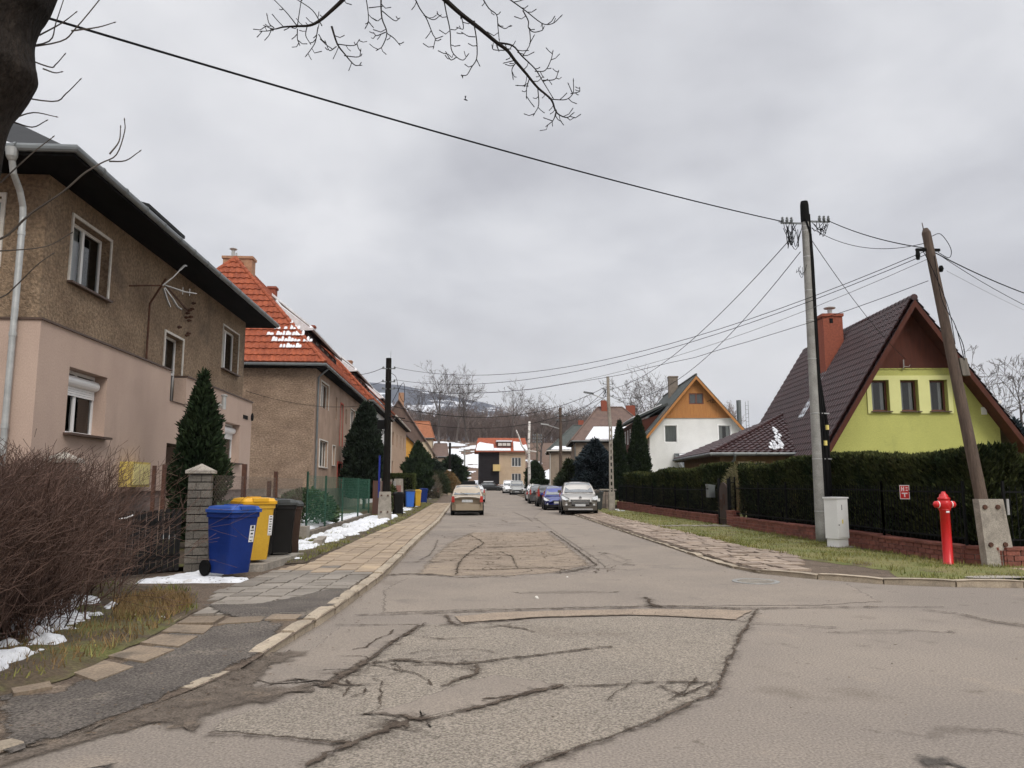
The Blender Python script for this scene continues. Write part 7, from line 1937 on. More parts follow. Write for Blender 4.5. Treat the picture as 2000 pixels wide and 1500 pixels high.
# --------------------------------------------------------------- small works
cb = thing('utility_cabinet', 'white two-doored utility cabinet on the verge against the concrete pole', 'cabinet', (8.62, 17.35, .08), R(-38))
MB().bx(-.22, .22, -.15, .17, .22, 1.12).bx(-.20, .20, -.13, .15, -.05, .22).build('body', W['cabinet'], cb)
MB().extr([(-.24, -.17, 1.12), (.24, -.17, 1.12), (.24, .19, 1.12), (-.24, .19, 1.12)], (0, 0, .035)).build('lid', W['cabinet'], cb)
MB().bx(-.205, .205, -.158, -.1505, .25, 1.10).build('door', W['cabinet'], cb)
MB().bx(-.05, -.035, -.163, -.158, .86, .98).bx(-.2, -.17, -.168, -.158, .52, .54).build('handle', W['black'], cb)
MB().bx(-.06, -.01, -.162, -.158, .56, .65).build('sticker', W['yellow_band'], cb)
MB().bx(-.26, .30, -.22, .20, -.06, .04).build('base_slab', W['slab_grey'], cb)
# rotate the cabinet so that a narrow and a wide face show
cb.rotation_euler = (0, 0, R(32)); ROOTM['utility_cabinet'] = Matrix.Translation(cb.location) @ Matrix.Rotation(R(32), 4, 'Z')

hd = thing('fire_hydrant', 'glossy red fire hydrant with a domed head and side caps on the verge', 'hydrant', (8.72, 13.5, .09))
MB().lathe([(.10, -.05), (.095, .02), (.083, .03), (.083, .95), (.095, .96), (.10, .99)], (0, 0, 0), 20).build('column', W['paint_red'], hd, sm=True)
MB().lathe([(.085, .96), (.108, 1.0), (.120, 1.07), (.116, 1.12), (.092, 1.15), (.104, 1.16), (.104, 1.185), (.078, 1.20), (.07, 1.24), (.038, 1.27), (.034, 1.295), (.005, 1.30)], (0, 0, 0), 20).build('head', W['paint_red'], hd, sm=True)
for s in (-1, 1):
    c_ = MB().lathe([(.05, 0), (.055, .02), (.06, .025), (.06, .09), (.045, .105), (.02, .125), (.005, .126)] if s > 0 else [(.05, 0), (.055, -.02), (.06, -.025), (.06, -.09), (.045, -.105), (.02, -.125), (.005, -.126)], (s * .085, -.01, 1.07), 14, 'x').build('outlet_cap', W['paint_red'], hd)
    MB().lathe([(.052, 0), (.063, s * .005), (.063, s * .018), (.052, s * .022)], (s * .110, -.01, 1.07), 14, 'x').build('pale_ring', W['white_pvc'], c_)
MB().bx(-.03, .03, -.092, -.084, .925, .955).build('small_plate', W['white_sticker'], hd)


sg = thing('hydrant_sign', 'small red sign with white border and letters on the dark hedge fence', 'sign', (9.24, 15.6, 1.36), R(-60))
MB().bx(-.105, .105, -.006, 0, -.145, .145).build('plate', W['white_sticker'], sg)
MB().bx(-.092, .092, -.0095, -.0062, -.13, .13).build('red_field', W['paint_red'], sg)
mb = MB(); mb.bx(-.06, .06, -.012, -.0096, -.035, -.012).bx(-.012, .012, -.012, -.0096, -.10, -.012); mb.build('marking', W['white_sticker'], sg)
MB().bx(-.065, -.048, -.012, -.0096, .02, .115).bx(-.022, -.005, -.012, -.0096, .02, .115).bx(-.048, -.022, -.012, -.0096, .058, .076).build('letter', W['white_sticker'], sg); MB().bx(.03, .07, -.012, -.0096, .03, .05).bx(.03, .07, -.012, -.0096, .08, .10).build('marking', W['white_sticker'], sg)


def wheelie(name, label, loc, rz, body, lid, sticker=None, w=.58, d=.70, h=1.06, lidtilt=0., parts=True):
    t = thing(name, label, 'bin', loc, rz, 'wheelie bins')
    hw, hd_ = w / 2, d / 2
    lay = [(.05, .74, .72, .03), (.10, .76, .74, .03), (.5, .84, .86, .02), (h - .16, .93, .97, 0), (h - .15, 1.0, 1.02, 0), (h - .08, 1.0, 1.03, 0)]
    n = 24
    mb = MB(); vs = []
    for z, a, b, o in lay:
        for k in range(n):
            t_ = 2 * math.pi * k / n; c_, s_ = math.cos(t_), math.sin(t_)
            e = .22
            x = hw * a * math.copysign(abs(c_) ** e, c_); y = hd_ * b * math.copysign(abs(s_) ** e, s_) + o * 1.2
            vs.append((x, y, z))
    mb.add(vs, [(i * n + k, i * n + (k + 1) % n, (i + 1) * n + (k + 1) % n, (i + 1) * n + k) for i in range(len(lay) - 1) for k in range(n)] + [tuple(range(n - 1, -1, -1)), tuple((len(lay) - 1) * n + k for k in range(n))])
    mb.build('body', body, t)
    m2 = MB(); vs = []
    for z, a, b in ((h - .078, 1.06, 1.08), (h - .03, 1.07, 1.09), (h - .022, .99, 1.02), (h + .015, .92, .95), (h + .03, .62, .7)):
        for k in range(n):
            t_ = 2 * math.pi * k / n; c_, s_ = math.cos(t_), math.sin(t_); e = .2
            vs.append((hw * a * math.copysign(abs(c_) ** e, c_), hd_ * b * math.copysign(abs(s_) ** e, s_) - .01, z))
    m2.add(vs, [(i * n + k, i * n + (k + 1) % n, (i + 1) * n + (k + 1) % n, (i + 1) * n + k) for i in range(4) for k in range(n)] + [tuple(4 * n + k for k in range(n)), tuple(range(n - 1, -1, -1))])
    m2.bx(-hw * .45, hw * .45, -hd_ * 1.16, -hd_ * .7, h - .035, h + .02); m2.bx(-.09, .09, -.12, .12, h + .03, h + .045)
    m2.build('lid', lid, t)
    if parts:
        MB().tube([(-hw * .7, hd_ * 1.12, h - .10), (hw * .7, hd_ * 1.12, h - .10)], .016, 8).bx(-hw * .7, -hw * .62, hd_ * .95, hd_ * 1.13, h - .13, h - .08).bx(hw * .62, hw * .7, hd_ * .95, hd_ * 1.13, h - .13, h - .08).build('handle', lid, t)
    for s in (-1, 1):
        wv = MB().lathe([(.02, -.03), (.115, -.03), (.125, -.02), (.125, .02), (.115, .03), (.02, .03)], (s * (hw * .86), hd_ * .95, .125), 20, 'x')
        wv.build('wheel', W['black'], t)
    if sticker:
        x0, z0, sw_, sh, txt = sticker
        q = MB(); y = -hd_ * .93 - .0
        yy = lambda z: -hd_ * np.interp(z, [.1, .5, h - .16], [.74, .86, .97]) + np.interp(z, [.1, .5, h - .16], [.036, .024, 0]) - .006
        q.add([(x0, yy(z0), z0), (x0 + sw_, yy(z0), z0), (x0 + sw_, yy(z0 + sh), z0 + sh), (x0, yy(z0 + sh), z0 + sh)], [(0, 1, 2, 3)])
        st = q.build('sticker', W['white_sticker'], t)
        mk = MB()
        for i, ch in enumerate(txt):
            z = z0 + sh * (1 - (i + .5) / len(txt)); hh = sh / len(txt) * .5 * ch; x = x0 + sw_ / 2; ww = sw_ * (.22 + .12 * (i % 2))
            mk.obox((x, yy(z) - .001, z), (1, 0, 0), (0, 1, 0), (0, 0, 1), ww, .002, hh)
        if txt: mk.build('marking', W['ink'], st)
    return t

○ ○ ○

Exercise directions - Transcribe each line above verbatim, with the pictures left out.

Written solution -
The Blender Python script for this scene continues. Write part 7, from line 1937 on. More parts follow. Write for Blender 4.5. Treat the picture as 2000 pixels wide and 1500 pixels high.
# --------------------------------------------------------------- small works
cb = thing('utility_cabinet', 'white two-doored utility cabinet on the verge against the concrete pole', 'cabinet', (8.62, 17.35, .08), R(-38))
MB().bx(-.22, .22, -.15, .17, .22, 1.12).bx(-.20, .20, -.13, .15, -.05, .22).build('body', W['cabinet'], cb)
MB().extr([(-.24, -.17, 1.12), (.24, -.17, 1.12), (.24, .19, 1.12), (-.24, .19, 1.12)], (0, 0, .035)).build('lid', W['cabinet'], cb)
MB().bx(-.205, .205, -.158, -.1505, .25, 1.10).build('door', W['cabinet'], cb)
MB().bx(-.05, -.035, -.163, -.158, .86, .98).bx(-.2, -.17, -.168, -.158, .52, .54).build('handle', W['black'], cb)
MB().bx(-.06, -.01, -.162, -.158, .56, .65).build('sticker', W['yellow_band'], cb)
MB().bx(-.26, .30, -.22, .20, -.06, .04).build('base_slab', W['slab_grey'], cb)
# rotate the cabinet so that a narrow and a wide face show
cb.rotation_euler = (0, 0, R(32)); ROOTM['utility_cabinet'] = Matrix.Translation(cb.location) @ Matrix.Rotation(R(32), 4, 'Z')

hd = thing('fire_hydrant', 'glossy red fire hydrant with a domed head and side caps on the verge', 'hydrant', (8.72, 13.5, .09))
MB().lathe([(.10, -.05), (.095, .02), (.083, .03), (.083, .95), (.095, .96), (.10, .99)], (0, 0, 0), 20).build('column', W['paint_red'], hd, sm=True)
MB().lathe([(.085, .96), (.108, 1.0), (.120, 1.07), (.116, 1.12), (.092, 1.15), (.104, 1.16), (.104, 1.185), (.078, 1.20), (.07, 1.24), (.038, 1.27), (.034, 1.295), (.005, 1.30)], (0, 0, 0), 20).build('head', W['paint_red'], hd, sm=True)
for s in (-1, 1):
    c_ = MB().lathe([(.05, 0), (.055, .02), (.06, .025), (.06, .09), (.045, .105), (.02, .125), (.005, .126)] if s > 0 else [(.05, 0), (.055, -.02), (.06, -.025), (.06, -.09), (.045, -.105), (.02, -.125), (.005, -.126)], (s * .085, -.01, 1.07), 14, 'x').build('outlet_cap', W['paint_red'], hd)
    MB().lathe([(.052, 0), (.063, s * .005), (.063, s * .018), (.052, s * .022)], (s * .110, -.01, 1.07), 14, 'x').build('pale_ring', W['white_pvc'], c_)
MB().bx(-.03, .03, -.092, -.084, .925, .955).build('small_plate', W['white_sticker'], hd)


sg = thing('hydrant_sign', 'small red sign with white border and letters on the dark hedge fence', 'sign', (9.24, 15.6, 1.36), R(-60))
MB().bx(-.105, .105, -.006, 0, -.145, .145).build('plate', W['white_sticker'], sg)
MB().bx(-.092, .092, -.0095, -.0062, -.13, .13).build('red_field', W['paint_red'], sg)
mb = MB(); mb.bx(-.06, .06, -.012, -.0096, -.035, -.012).bx(-.012, .012, -.012, -.0096, -.10, -.012); mb.build('marking', W['white_sticker'], sg)
MB().bx(-.065, -.048, -.012, -.0096, .02, .115).bx(-.022, -.005, -.012, -.0096, .02, .115).bx(-.048, -.022, -.012, -.0096, .058, .076).build('letter', W['white_sticker'], sg); MB().bx(.03, .07, -.012, -.0096, .03, .05).bx(.03, .07, -.012, -.0096, .08, .10).build('marking', W['white_sticker'], sg)


def wheelie(name, label, loc, rz, body, lid, sticker=None, w=.58, d=.70, h=1.06, lidtilt=0., parts=True):
    t = thing(name, label, 'bin', loc, rz, 'wheelie bins')
    hw, hd_ = w / 2, d / 2
    lay = [(.05, .74, .72, .03), (.10, .76, .74, .03), (.5, .84, .86, .02), (h - .16, .93, .97, 0), (h - .15, 1.0, 1.02, 0), (h - .08, 1.0, 1.03, 0)]
    n = 24
    mb = MB(); vs = []
    for z, a, b, o in lay:
        for k in range(n):
            t_ = 2 * math.pi * k / n; c_, s_ = math.cos(t_), math.sin(t_)
            e = .22
            x = hw * a * math.copysign(abs(c_) ** e, c_); y = hd_ * b * math.copysign(abs(s_) ** e, s_) + o * 1.2
            vs.append((x, y, z))
    mb.add(vs, [(i * n + k, i * n + (k + 1) % n, (i + 1) * n + (k + 1) % n, (i + 1) * n + k) for i in range(len(lay) - 1) for k in range(n)] + [tuple(range(n - 1, -1, -1)), tuple((len(lay) - 1) * n + k for k in range(n))])
    mb.build('body', body, t)
    m2 = MB(); vs = []
    for z, a, b in ((h - .078, 1.06, 1.08), (h - .03, 1.07, 1.09), (h - .022, .99, 1.02), (h + .015, .92, .95), (h + .03, .62, .7)):
        for k in range(n):
            t_ = 2 * math.pi * k / n; c_, s_ = math.cos(t_), math.sin(t_); e = .2
            vs.append((hw * a * math.copysign(abs(c_) ** e, c_), hd_ * b * math.copysign(abs(s_) ** e, s_) - .01, z))
    m2.add(vs, [(i * n + k, i * n + (k + 1) % n, (i + 1) * n + (k + 1) % n, (i + 1) * n + k) for i in range(4) for k in range(n)] + [tuple(4 * n + k for k in range(n)), tuple(range(n - 1, -1, -1))])
    m2.bx(-hw * .45, hw * .45, -hd_ * 1.16, -hd_ * .7, h - .035, h + .02); m2.bx(-.09, .09, -.12, .12, h + .03, h + .045)
    m2.build('lid', lid, t)
    if parts:
        MB().tube([(-hw * .7, hd_ * 1.12, h - .10), (hw * .7, hd_ * 1.12, h - .10)], .016, 8).bx(-hw * .7, -hw * .62, hd_ * .95, hd_ * 1.13, h - .13, h - .08).bx(hw * .62, hw * .7, hd_ * .95, hd_ * 1.13, h - .13, h - .08).build('handle', lid, t)
    for s in (-1, 1):
        wv = MB().lathe([(.02, -.03), (.115, -.03), (.125, -.02), (.125, .02), (.115, .03), (.02, .03)], (s * (hw * .86), hd_ * .95, .125), 20, 'x')
        wv.build('wheel', W['black'], t)
    if sticker:
        x0, z0, sw_, sh, txt = sticker
        q = MB(); y = -hd_ * .93 - .0
        yy = lambda z: -hd_ * np.interp(z, [.1, .5, h - .16], [.74, .86, .97]) + np.interp(z, [.1, .5, h - .16], [.036, .024, 0]) - .006
        q.add([(x0, yy(z0), z0), (x0 + sw_, yy(z0), z0), (x0 + sw_, yy(z0 + sh), z0 + sh), (x0, yy(z0 + sh), z0 + sh)], [(0, 1, 2, 3)])
        st = q.build('sticker', W['white_sticker'], t)
        mk = MB()
        for i, ch in enumerate(txt):
            z = z0 + sh * (1 - (i + .5) / len(txt)); hh = sh / len(txt) * .5 * ch; x = x0 + sw_ / 2; ww = sw_ * (.22 + .12 * (i % 2))
            mk.obox((x, yy(z) - .001, z), (1, 0, 0), (0, 1, 0), (0, 0, 1), ww, .002, hh)
        if txt: mk.build('marking', W['ink'], st)
    return t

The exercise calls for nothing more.